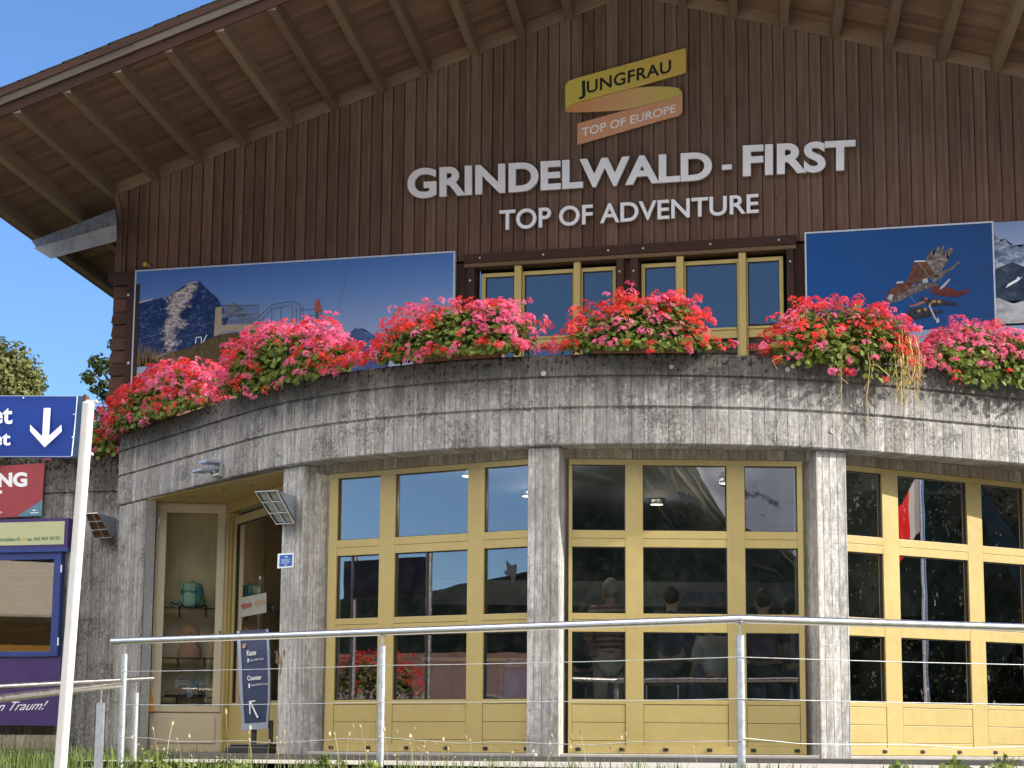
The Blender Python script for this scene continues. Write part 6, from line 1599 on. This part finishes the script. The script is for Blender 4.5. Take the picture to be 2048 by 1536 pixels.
for k in range(1700):                                    # rough verge along the railing
    x = rn.uniform(-9.2, 2.2); e = pav_edge(x); y = e-.05-abs(rn.gauss(0, .35)); dens = mnoise.noise(Vector((x*1.3, 0, 3)))
    if dens < -.12 and rn.random() < .85: continue
    blade(gb, Vector((x, y, ground_z(x, y)-.03)), rn.uniform(.05, .17), rn.uniform(.02, .09), .004, rn.random())
tag(gb.build('grass', M['grass']), 'short green grass along the railing and at the foot of the left wall', 'grass', kind='stuff')
# weeds
def weed(label, px, r_, h, seed):
    rn2 = random.Random(seed); q = on_line(px, RBz, RAz if px < 1480 else RCz); x, y = q.x, q.y-.18
    o = thing('weed', label, 'weed'); z = ground_z(x, y)-.03; b = MB()
    for k in range(150):
        a = rn2.uniform(0, 6.28); d = r_*1.5*rn2.random()**1.2; hh = h*rn2.uniform(.15, 1.05)*(1-.5*min(1, d/r_/1.5))*(.55+.45*math.sin(a*2+seed))
        leaf(b, Vector((x+d*math.cos(a), y+d*.7*math.sin(a), z+hh)), Vector((math.cos(a)*.6, math.sin(a)*.6-.3, .8)), rn2.uniform(.014, .034), rn2, rn2.random())
    for k in range(14):
        a = rn2.uniform(0, 6.28); d = r_*.7*rn2.random(); b.tube([Vector((x, y, z)), Vector((x+d*math.cos(a), y+d*math.sin(a)*.7, z+h*.8))], .003, 3, .3, cap=False)
    b.build('leaves', M['leaf'], o)
for i, (px, r_, h, lab) in enumerate(((345, .22, .17, 'low leafy weed beside the left end of the railing'), (480, .16, .10, 'small leafy weed in front of the pavement sign'), (668, .14, .16, 'leafy weed left of the second railing post'), (758, .10, .10, 'broad leaved weed at the foot of the second railing post'), (1790, .10, .13, 'single leafy weed below the sunlit yellow door'), (1905, .20, .17, 'spreading leafy weed below the sunlit yellow door'), (2005, .18, .20, 'leafy weed with long grass at the bottom right corner'))):
    weed(lab, px, r_, h, 50+i)
# dry seed stalks, copies of four
M['stalk'] = petals('dry_stalk', (.30, .25, .10), (.46, .40, .20), .1); M['bud'] = petals('seed_head', (.40, .31, .16), (.66, .57, .36), .15)
protos = []
def stalk_proto(seed):
    r3 = random.Random(seed); b = MB(); h = 1.0; bx, by = r3.uniform(-.22, .22), r3.uniform(-.1, .1)
    path = [Vector((bx*f*f, by*f*f, f)) for f in (0, .3, .6, .85, 1.0)]
    b.tube(path, [.0105, .009, .008, .0075, .007], 5, r3.random()); c = path[-1]; d = (path[-1]-path[-2]).normalized()
    o = thing('seed_stalk', 'thin dry stalk with a pale seed head standing in the verge below the railing', 'seed stalk', group='seed stalks along the railing')
    st_ = b.build('stem', M['stalk'], o)
    b = MB(); b.lathe([(.0, -.02), (.018, -.005), (.034, .03), (.036, .06), (.026, .095), (.030, .115), (.012, .12), (.0, .118)], c, d, 8, r3.random()); b.build('seed_head', M['bud'], o, smooth=True)
    return o
protos = [stalk_proto(70+i) for i in range(5)]
ST_PX = [(16, 1505, .7), (262, 1478, 1), (270, 1492, 1), (290, 1500, .8), (300, 1496, .8), (318, 1462, 1), (324, 1500, .7), (335, 1452, 1.3), (318, 1500, .8), (350, 1502, .6), (366, 1482, 1), (380, 1476, 1), (388, 1512, .6), (438, 1520, .7), (458, 1430, 1.2), (460, 1512, .9), (498, 1460, 1), (503, 1470, 1), (506, 1483, 1.1), (534, 1486, 1), (552, 1500, .9), (557, 1488, .7), (559, 1480, .7), (570, 1468, .7), (580, 1490, 1), (632, 1518, .9), (665, 1472, 1), (679, 1472, 1), (693, 1472, .8), (709, 1458, .7), (736, 1458, 1.2), (730, 1504, .9), (720, 1512, .9), (776, 1464, 1.1), (799, 1468, .8), (824, 1464, .7), (824, 1476, 1.1), (829, 1491, .7), (841, 1496, 1), (845, 1500, 1), (852, 1488, 1), (795, 1512, .9), (803, 1522, .8), (859, 1508, 1), (878, 1516, 1), (880, 1491, .7), (890, 1482, .8), (896, 1516, 1), (896, 1500, .7), (940, 1478, .7), (946, 1484, .7), (964, 1522, .9), (981, 1514, .9), (1019, 1507, 1), (1026, 1500, 1), (1033, 1530, .8), (1070, 1505, .9), (1088, 1508, .9), (1100, 1491, .9), (1114, 1475, .9), (1136, 1478, .8), (1138, 1497, .8), (1173, 1468, .9), (1210, 1508, .7), (1218, 1497, .8), (1252, 1474, .9), (1249, 1480, .9), (1396, 1498, .6)]
for i, (px, py, thick) in enumerate(ST_PX):
    q = on_line(px, RBz, RAz if px < 1480 else RCz); off = rn.uniform(.1, .5); x, y = q.x, q.y-off
    pt = ray(px, py); pt = pt*(y/pt.y); z0 = ground_z(pt.x, y)-.03; hh = max(.10, pt.z-z0)
    p = protos[i % 5]
    if i < 5: o = p; kids = list(p.children)
    else:
        o = p.copy(); COL.objects.link(o)
        for c in p.children: k = c.copy(); COL.objects.link(k); k.parent = o
    sx = .26*thick; o.location = (pt.x, y, z0); o.scale = (sx, sx, hh); o.rotation_euler = (0, 0, rn.uniform(0, 6.28))
    for c in o.children:
        pass

# ================================================================ WHAT THE GLASS MIRRORS (beyond the left edge of the picture)
t = thing('chalet', 'low chalet with brown tiled roof and orange boards, mirrored in the left yellow door', 'house')
hx, hy = -27.5, 2.0; hd_ = Vector((.86, -.5, 0)); hn = Vector((.5, .86, 0)); Mk = frame_matrix((hx, hy, -2.3), hd_, hn)
b = MB(); b.box(-5, 5, -7, 0, .4, 3.2, None, Mk); b.build('wall', paint('chalet_boards', (.20, .10, .05), .8, .25, 2), t)
b = MB()
ol = [(1.6, 2.55), (1.6, 2.75), (-3.5, 4.75), (-8.2, 2.75), (-8.2, 2.55), (-3.5, 4.5)]
b.prism([Mk @ Vector((-5.8, y, z)) for y, z in ol], hd_*11.6); b.build('roof', paint('chalet_tile', (.17, .095, .07), .85, .4, 9), t)
for u in (-3.5, -.6, 2.4):
    b = MB(); b.box(u, u+1.2, .0, .05, 1.0, 2.2, None, Mk); wn_ = b.build('window', M['white_letter'], t); b = MB(); b.box(u+.1, u+1.1, .051, .055, 1.1, 2.1, None, Mk); b.build('pane', M['glass_window'], wn_)
t = thing('market_stall', 'stall with white canopy and orange side cloth beyond the left edge, mirrored in the glass', 'stall')
Mk = frame_matrix((-18.0, 18.6, -.2), (.80, -.60, 0), (.60, .80, 0))
b = MB(); b.prism([Mk @ Vector((-2.6, .9, z)) for z in (2.25, 2.29)]+[Mk @ Vector((-2.6, -1.0, 3.3)), Mk @ Vector((-2.6, -2.9, 2.29)), Mk @ Vector((-2.6, -2.9, 2.25)), Mk @ Vector((-2.6, -1.0, 3.26))], Vector((.80, -.60, 0))*5.2); b.build('canopy', plain('canopy_white', (.72, .69, .60), .8, .06), t)
b = MB(); b.box(-2.5, 2.5, .3, .33, -.3, 2.2, None, Mk); b.build('side_cloth', plain('cloth_orange', (.62, .33, .06), .8, .12), t)
b = MB()
for u in (-2.5, 2.46):
    for v in (.72, -2.75): b.box(u, u+.05, v, v+.05, -.3, 2.24, None, Mk)
b.build('frame', M['steel'], t)
t = thing('flag_pole', 'steel pole with red and white flag, mirrored in the right hand door', 'flag pole')
b = MB(); b.tube([(13.0, 23.9, -1.6), (13.0, 23.9, 6.0)], .05, 10); b.build('pole', M['steel'], t, smooth=True)
b = MB()
for i in range(6):
    f0, f1 = i/6, (i+1)/6; P = lambda f, z: Vector((13.0-.1*math.sin(f*7), 23.9-f*.55-.05, z-.8*f+.05*math.sin(f*9)))
    b.face([P(f0, 3.9), P(f1, 3.9), P(f1, 4.9), P(f0, 4.9)], None, 0, 0 if i > 1 else 1)
b.build('flag', [petals('flag_red', (.55, .02, .02), (.65, .03, .03), .3), petals('flag_white', (.40, .40, .40), (.42, .42, .42), .3)], t)
def mirrored(px, py, dist, phi=-15.7, ap=5.05):
    """the point a pane of the left yellow door mirrors at this pixel, dist metres out from the glass"""
    n = ringn(phi); p = on_plane(px, py, ringp(phi, ap), n); d = ray(px, py).normalized(); return p + (d-n*2*d.dot(n))*dist
t = thing('notice_board', 'dark board on two steel poles beyond the left edge, mirrored in the left door', 'sign')
pa_, pb2 = mirrored(852, 1150, 8), mirrored(702, 1150, 8.4); dv = (pb2-pa_); dv.z = 0; dv.normalize(); nv = Vector((-dv.y, dv.x, 0))
for q in (pa_, pb2):
    b = MB(); b.tube([(q.x, q.y, -1.6), (q.x, q.y, 2.85)], .05, 14); b.lathe([(0, .05), (.04, .04), (.05, 0)], (q.x, q.y, 2.85), (0, 0, 1), 14); b.build('pole', M['steel'], t, smooth=True)
b = MB(); q = pa_.lerp(pb2, .5); Mn = frame_matrix((q.x, q.y, 0), dv, nv); L = (pb2-pa_).length; b.box(-L*.5+.06, L*.62, -.04, .04, 2.2, 2.76, None, Mn); b.build('board', plain('board_back', (.015, .016, .03), .5, .3), t)
p = mirrored(735, 1395, 11); p.z = .95
fo = flower_box('red geranium box beyond the left edge, mirrored low in the left door', p, Vector((.71, .70, 0)), Vector((-.70, .71, 0)), 1.7, .55, .25, redness=.95, seed=14, heads=190, leaves=900, planter_w=1.3)
b = MB(); Mn = frame_matrix((p.x, p.y, 0), Vector((-.70, .71, 0)), Vector((.71, .70, 0))); b.box(-.9, .9, -.3, .05, -1.7, .95, None, Mn); b.build('stone_plinth', M['left_concrete'], fo)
---
WHAT YOU WILL DO =
Locate each line containing the string "this" and show it.

WRITTEN ANSWER =
The Blender Python script for this scene continues. Write part 6, from line 1599 on. This part finishes the script. The script is for Blender 4.5. Take the picture to be 2048 by 1536 pixels.
    """the point a pane of the left yellow door mirrors at this pixel, dist metres out from the glass"""